Carl Jung: The self is by definition the totality of all psychical facts and content.




The self is by definition the totality of all psychical facts and contents.

It consists on one side of our ego consciousness that is included in the unconscious like a smaller circle in a greater one.

So the self is not only an unconscious fact, but also a conscious fact: the ego is the visibility of the self.

Of course, in the ego the self only becomes dimly visible, but you get under favorable conditions a fair idea of it through the ego-not a very true picture, yet it is an attempt.

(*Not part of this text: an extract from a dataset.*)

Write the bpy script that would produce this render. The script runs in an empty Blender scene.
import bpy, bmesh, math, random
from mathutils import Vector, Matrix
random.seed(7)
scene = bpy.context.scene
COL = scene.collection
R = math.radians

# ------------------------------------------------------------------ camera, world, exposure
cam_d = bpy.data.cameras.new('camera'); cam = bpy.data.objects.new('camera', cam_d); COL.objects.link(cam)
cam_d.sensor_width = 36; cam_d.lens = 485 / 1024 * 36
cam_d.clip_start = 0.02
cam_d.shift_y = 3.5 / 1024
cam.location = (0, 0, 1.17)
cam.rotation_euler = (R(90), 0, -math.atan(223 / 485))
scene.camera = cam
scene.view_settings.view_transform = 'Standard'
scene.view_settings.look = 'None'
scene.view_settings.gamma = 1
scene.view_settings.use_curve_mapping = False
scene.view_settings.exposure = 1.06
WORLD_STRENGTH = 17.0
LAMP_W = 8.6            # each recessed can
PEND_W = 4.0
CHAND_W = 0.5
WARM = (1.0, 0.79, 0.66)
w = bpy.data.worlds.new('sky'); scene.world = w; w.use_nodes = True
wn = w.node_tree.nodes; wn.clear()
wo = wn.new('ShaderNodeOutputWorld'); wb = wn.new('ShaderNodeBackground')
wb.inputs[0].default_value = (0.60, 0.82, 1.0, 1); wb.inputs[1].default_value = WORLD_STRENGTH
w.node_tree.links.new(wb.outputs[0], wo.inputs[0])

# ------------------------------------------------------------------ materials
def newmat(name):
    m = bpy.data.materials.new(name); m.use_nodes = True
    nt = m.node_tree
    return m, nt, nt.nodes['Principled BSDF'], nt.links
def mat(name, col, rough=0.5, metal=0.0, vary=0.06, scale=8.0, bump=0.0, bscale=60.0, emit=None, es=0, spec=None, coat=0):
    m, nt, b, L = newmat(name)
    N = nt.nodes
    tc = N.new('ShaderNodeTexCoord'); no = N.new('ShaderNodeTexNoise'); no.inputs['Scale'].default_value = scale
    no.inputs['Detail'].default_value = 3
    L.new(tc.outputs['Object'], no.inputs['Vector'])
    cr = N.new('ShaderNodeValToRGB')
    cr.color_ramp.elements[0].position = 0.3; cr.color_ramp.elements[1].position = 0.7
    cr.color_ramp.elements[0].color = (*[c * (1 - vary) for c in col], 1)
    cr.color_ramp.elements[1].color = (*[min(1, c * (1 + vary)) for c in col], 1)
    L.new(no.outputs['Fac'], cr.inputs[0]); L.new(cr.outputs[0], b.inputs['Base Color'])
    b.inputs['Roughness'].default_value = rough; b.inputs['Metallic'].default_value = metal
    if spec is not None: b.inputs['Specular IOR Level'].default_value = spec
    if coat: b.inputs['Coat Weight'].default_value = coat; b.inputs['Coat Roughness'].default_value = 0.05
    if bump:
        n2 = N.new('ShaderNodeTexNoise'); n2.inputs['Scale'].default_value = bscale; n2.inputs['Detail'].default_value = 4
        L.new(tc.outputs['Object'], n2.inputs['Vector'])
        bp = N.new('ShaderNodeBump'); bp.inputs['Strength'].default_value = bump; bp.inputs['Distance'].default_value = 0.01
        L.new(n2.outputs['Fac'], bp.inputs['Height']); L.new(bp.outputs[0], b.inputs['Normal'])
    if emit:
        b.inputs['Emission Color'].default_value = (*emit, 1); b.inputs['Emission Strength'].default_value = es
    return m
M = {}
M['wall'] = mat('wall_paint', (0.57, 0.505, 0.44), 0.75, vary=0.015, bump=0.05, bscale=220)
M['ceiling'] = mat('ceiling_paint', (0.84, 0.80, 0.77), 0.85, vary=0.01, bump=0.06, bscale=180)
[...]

You see, it is as if the self were trying to manifest in space and time, but since it consists of so many elements that have neither space nor time qualities, it cannot bring them altogether into space and time.

And those efforts of the self to manifest in the empirical world result in man: he is the result of the attempt. So much of the self remains outside, it doesn’t enter this three-dimensional empirical world.
The self consists, then, of the most recent acquisitions of the ego consciousness and on the other side, of the archaic material.

The self is a fact of nature and always appears as such in immediate experiences, in dreams and visions, and so on; it is the spirit in the stone, the great secret which has to be worked out, to be extracted from nature, because it is buried in nature herself.

It is also most dangerous, just as dangerous as an archetypal invasion because it contains all the archetypes: one could say an archetypal experience was the experience of the self.

It is like a personification of nature and of anything that can be experienced in nature, including what we call God. Carl Jung, Zarathustra Seminar, Page 977.